Liddy walked out of the bank carrying a wad of one-hundred-dollar bills. Barker’s bank, by custom with large cash transactions, recorded the serial numbers of the bills. Instead of “laundered” money that was clean and free from detection, Liddy now carried bills that were easily traceable.

Dirty Tricks

Who would Richard Nixon’s 1972 presidential opponent be? The Democrats had several strong choices. Senator Edmund Muskie from Maine had run for vice president with Hubert Humphrey in 1968. People around the country admired his cool dignity. Humphrey was another potential candidate. If he ran, he could be a tough foe. Edward Kennedy, brother of the late president John F. Kennedy, attracted a legion of followers. Former Alabama Governor George Wallace might do well in the South. If he ran as a third-party candidate, he could draw votes from Nixon. Finally, George McGovern represented the antiwar wing of the party. He might attract young people and radicals, but few other voters. To Richard Nixon and his allies, McGovern was the preferred foe.

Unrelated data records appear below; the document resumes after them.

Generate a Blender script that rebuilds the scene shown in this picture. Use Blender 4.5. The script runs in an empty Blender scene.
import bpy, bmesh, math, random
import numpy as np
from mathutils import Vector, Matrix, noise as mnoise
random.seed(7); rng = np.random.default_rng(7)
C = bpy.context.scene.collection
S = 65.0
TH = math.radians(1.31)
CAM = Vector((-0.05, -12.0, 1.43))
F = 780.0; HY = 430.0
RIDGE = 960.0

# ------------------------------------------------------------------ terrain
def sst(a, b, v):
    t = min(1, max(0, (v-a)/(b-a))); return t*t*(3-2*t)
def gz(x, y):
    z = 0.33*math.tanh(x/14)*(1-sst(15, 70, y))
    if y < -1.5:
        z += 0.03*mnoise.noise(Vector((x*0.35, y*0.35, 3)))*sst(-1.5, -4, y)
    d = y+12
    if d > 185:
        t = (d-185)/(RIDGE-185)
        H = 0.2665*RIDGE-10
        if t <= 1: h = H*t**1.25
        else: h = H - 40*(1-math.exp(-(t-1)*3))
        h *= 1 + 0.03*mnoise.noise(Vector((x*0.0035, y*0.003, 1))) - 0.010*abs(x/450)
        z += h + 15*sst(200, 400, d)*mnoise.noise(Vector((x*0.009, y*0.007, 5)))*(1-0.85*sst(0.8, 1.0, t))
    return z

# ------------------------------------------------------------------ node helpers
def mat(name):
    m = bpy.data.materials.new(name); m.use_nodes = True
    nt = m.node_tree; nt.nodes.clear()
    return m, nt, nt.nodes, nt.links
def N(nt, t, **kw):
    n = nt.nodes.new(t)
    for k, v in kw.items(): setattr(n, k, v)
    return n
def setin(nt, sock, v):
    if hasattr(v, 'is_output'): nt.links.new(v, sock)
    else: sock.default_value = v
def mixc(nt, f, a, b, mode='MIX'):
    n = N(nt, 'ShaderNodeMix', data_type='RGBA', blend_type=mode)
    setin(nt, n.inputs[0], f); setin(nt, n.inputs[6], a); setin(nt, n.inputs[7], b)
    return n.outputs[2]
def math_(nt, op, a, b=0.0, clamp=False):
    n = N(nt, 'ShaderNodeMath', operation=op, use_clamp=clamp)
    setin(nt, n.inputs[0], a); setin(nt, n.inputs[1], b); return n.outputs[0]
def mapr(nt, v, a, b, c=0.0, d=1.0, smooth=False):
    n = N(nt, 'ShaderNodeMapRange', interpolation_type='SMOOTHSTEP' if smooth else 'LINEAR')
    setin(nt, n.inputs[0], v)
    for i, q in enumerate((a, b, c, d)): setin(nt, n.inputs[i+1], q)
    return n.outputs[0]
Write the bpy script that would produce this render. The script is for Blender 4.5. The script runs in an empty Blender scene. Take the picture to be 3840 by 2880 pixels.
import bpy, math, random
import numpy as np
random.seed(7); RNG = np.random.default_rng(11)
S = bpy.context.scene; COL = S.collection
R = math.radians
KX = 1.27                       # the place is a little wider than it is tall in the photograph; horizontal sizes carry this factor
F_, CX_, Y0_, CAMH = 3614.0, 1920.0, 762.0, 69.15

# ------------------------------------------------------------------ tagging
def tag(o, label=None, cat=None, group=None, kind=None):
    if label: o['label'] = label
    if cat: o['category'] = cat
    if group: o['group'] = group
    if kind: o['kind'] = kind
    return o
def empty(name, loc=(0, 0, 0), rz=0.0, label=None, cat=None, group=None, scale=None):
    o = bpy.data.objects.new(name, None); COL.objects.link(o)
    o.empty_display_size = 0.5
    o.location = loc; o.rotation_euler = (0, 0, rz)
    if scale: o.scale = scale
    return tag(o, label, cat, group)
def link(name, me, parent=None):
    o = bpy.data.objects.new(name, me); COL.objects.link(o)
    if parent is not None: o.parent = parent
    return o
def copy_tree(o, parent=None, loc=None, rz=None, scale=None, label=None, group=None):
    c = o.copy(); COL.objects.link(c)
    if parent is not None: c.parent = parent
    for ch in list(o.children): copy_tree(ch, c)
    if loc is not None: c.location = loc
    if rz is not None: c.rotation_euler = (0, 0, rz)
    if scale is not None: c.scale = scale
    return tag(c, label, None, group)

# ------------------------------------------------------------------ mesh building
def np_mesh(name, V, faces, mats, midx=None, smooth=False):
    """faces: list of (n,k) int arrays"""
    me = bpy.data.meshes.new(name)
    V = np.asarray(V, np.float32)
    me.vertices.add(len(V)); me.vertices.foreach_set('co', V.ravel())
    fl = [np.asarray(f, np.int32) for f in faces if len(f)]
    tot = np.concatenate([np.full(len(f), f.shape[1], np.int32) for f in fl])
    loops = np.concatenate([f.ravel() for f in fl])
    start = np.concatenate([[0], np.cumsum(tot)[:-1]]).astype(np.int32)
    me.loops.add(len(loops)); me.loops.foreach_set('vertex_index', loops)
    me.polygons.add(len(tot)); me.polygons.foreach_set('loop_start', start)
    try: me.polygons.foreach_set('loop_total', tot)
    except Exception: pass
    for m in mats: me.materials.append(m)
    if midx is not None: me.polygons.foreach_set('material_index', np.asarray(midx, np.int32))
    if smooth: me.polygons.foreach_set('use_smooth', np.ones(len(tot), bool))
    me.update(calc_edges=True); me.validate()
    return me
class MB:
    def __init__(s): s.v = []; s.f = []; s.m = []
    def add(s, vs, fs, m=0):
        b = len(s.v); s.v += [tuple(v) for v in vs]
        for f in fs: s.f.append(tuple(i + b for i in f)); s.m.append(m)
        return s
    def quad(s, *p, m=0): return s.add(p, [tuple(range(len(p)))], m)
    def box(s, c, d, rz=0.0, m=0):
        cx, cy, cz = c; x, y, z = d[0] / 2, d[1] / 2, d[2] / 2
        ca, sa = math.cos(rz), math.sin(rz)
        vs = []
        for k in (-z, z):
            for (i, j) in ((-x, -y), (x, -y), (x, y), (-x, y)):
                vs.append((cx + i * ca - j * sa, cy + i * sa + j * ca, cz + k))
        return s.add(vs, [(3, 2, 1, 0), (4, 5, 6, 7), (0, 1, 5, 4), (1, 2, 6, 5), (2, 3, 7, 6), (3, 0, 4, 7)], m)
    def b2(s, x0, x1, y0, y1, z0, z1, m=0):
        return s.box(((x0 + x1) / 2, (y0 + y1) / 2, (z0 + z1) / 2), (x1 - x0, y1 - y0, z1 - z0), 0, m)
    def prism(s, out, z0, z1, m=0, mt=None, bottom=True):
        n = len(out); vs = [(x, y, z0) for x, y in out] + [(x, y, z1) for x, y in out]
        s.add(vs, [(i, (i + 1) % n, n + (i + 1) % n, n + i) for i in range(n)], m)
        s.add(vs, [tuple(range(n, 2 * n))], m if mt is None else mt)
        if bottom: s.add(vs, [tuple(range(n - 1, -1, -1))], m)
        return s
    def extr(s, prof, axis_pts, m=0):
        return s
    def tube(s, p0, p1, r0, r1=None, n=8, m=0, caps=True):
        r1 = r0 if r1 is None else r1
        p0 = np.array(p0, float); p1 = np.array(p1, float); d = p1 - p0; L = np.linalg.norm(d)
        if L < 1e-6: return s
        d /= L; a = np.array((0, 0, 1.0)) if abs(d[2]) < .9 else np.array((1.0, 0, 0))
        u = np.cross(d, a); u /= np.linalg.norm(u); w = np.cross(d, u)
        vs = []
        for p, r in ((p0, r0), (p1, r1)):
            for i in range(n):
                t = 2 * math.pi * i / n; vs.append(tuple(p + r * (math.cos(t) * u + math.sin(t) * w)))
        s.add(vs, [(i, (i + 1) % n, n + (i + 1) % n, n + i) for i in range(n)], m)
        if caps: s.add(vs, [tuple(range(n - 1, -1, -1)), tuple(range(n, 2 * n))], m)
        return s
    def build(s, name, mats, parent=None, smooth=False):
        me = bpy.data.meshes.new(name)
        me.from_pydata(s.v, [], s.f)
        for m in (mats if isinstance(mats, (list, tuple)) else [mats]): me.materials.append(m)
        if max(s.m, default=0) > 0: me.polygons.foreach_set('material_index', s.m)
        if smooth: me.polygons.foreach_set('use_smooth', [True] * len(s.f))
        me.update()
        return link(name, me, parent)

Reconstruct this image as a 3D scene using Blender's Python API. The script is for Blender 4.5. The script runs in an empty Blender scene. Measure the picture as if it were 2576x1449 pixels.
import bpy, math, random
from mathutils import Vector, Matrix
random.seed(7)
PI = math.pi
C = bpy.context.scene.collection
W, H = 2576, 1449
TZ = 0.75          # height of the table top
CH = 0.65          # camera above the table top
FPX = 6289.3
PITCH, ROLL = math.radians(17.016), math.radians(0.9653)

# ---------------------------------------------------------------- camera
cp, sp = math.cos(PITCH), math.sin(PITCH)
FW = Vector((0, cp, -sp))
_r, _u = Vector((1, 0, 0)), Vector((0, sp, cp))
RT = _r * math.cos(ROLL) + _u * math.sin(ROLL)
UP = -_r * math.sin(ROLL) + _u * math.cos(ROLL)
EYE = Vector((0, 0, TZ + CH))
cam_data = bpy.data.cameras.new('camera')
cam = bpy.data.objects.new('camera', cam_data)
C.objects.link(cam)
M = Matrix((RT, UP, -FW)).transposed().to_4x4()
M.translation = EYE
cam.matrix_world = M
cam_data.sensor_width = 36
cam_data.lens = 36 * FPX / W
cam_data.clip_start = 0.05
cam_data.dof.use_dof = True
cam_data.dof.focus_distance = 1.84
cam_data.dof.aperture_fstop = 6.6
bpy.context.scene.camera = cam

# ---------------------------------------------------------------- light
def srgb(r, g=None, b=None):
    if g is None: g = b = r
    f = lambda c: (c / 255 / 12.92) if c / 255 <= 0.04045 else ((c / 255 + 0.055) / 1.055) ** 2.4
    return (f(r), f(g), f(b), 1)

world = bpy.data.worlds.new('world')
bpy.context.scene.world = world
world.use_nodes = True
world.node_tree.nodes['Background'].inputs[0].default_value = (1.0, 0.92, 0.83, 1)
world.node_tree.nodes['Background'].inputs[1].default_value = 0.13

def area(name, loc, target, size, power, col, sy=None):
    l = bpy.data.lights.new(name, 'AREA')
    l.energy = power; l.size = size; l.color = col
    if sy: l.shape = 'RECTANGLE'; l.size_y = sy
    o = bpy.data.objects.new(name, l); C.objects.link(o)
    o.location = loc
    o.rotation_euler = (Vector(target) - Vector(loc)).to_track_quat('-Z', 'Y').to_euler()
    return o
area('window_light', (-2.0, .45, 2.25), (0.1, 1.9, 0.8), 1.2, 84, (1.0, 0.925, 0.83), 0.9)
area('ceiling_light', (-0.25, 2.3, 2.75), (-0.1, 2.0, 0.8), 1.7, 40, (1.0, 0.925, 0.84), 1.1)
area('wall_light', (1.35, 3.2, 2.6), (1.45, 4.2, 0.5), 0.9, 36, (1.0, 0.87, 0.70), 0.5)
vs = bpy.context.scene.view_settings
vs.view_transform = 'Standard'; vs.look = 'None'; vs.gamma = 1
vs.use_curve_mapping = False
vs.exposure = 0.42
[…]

How could voters be lured to nominate the weakest candidate? Hunt had a plan to disrupt Edward Kennedy’s campaign. He spliced together old CIA cables. The new phony cable claimed that John F. Kennedy had ordered the assassination of South Vietnamese Premier Ngo Dinh Diem. If Catholic voters saw that a Catholic president helped murder a Catholic premier, perhaps they would turn to the Republicans.

Another sabotage campaign helped ruin Muskie. Haldeman had a former college classmate who was capable of dirty tricks. Donald Segretti entered the presidential campaign.